As a kid I found the idea of an adult section at the library to be offensive. And I’m not talking about the sex books. I’m talking about all the other books I was not allowed to borrow because I was assumed to be too intellectually inferior to understand. (that’s the reason I was given when I was 10) Let the kids read what they want and maybe they’ll be less dumb than this mother when they grow up.

“Yeah because arguing that adults shouldn’t be exposed to art because people want the world to cater towards their kids is the same as arguing that kids shouldn’t be educated nor have books of their own.”

but unfortunately a lot of stupid people don’t see this as an issue of adults being exposed to art. they see this as an issue of “big government” spending tax payer money on weirdo pervert comic books to indoctrinate kids into some commie left wing homosexual cult. this story pops up every few months (there was a case involving trondheim’s dungeon series recently), the media loves it and it hurts libraries. and hurting libraries limits adults’ exposure to art.

should the mom have flipped through the book? yes. but, sadly, that’s expecting a lot from people. if libraries put stickers on certain graphic novels that say “contains adult themes” or “recommended for adults over 18″ they’d probably save themselves (and comic books) some bad press.

I don’t care about the stupid people. They’re stupid. I have a problem with people getting scared and giving into stupid people. I don’t care about a warning sticker. That’s not what this dummy wants. It is never what they want. They want to live in a world that considers them special because they have children and that the world should revolve around their little wee ones.

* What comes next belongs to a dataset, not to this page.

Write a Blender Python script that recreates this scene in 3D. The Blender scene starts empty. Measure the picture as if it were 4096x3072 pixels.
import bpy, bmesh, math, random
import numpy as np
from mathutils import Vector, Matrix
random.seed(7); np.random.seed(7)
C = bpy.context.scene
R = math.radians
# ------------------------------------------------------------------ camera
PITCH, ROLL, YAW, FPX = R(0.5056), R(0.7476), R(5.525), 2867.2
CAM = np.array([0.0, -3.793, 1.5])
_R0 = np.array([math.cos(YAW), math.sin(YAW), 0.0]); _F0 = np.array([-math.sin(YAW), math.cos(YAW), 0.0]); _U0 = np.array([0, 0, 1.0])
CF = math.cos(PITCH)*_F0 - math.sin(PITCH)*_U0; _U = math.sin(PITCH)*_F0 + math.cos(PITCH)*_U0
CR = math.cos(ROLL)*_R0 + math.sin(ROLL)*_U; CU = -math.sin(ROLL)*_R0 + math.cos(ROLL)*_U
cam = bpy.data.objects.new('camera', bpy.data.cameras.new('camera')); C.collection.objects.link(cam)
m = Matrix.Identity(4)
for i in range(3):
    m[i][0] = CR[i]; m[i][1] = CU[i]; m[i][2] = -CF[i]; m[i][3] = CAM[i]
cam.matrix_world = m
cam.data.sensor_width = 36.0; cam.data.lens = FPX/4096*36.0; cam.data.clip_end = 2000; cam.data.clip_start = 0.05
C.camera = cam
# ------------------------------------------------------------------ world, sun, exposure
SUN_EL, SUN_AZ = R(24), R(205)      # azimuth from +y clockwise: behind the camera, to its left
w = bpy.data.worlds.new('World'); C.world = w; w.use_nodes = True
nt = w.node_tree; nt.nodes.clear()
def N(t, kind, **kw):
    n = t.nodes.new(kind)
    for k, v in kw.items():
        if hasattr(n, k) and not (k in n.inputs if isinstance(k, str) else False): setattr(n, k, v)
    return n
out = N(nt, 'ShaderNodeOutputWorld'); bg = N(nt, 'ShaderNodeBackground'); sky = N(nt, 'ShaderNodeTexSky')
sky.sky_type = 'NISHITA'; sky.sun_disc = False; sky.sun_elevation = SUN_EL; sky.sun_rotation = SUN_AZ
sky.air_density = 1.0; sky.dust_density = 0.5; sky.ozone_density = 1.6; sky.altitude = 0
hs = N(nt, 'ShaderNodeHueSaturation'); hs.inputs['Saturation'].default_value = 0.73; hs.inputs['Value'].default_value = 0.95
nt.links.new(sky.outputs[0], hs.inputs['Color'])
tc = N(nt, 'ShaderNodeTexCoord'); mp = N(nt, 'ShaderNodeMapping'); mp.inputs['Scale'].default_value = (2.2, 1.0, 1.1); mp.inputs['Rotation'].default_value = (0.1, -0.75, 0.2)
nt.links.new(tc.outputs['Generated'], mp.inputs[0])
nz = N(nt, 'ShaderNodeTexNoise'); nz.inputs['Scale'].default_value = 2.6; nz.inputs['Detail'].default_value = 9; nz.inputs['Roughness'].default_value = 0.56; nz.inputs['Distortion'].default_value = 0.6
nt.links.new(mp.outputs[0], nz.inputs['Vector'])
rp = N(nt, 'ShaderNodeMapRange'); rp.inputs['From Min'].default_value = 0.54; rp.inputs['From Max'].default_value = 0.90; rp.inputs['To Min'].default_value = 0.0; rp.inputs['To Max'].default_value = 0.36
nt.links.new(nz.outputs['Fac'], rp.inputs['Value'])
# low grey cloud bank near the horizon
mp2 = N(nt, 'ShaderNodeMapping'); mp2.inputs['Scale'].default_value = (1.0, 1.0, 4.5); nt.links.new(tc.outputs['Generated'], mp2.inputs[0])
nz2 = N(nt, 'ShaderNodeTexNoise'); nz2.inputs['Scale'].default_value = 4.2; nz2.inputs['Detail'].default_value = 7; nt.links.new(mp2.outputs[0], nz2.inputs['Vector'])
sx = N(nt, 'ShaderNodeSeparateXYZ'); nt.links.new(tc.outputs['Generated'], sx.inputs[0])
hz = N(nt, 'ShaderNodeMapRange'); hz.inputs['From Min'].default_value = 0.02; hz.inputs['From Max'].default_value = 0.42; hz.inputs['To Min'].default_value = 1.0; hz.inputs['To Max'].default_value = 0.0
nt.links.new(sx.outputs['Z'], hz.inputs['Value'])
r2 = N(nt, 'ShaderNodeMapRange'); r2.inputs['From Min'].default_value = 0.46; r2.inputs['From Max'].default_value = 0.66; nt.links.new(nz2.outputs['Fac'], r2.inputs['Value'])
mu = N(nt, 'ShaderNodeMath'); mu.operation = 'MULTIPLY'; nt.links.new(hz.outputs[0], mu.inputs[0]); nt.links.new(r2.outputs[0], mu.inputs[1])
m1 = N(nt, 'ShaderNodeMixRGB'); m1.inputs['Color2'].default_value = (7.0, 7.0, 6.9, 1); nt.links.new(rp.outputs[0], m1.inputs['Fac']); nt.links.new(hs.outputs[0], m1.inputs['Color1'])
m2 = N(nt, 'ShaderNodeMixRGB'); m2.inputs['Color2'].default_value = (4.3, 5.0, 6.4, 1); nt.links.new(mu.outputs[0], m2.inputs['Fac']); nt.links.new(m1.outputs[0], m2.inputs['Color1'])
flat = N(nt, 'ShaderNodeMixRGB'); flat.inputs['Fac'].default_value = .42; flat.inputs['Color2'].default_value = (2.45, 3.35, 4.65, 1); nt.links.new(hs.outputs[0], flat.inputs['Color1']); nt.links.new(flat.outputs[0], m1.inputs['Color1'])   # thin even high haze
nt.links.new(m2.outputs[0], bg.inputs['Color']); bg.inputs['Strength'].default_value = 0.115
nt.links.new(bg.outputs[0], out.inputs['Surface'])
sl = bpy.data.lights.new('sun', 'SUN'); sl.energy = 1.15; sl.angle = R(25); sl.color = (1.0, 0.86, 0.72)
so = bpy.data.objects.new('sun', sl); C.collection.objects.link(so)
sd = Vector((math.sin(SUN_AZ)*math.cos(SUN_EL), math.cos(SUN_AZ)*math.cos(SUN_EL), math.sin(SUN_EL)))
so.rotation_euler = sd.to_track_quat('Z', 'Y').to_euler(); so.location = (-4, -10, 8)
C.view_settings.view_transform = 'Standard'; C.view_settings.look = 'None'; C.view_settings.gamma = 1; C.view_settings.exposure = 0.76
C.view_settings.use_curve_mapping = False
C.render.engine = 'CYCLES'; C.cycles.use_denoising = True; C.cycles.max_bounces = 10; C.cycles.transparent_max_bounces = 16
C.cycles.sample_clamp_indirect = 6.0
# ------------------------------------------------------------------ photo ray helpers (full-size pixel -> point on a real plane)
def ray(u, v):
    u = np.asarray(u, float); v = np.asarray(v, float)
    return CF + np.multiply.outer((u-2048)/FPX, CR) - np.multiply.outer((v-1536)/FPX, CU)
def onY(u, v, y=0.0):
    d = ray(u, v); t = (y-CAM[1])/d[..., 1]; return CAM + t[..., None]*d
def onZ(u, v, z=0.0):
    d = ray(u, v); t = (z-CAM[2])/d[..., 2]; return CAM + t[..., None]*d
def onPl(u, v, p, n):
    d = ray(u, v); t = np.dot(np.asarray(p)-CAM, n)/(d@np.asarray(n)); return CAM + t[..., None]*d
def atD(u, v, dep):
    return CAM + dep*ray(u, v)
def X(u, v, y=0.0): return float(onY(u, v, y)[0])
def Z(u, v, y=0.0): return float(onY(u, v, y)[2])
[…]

this is a quote from the “dummy:”

“I really think if they’re going to carry this type of material there needs to be a rating on it,” Gaske says. “There’s ratings on movies, music, video games. My daughter cannot go to the video game store and get a mature video game without me there.”

so that is what she wants. the library is against the ratings because “it’s up to each parent to read between the lines, and decide what’s appropriate for their child.” which is a great ideal but it’s not going to work out well for the library.

Someone took out a horror comic book in the adult section from their library and was shock to find out that it was a horror comic book mean for mature readers. I think those books should be back on the shelves, and the mom should have to take a course on understanding labels.

Also, I agree with Sirkowski; there’s nothing more infuriating than not being able to access a piece of literature, or art because of your age. I was never asked for ID at the library, but since I’ve turned 18, a new employee at my LCS has started asking me my age every time I buy something “for mature audiences.” A few years ago, I was refused entry to watch Watchmen, after having read the book four or five times, and having bought my ticket. Really, there’s a certain age where the parent shouldn’t even be involved with these kinds of things. If the kid was genuinely disgusted by this book, she should have stopped reading and returned it.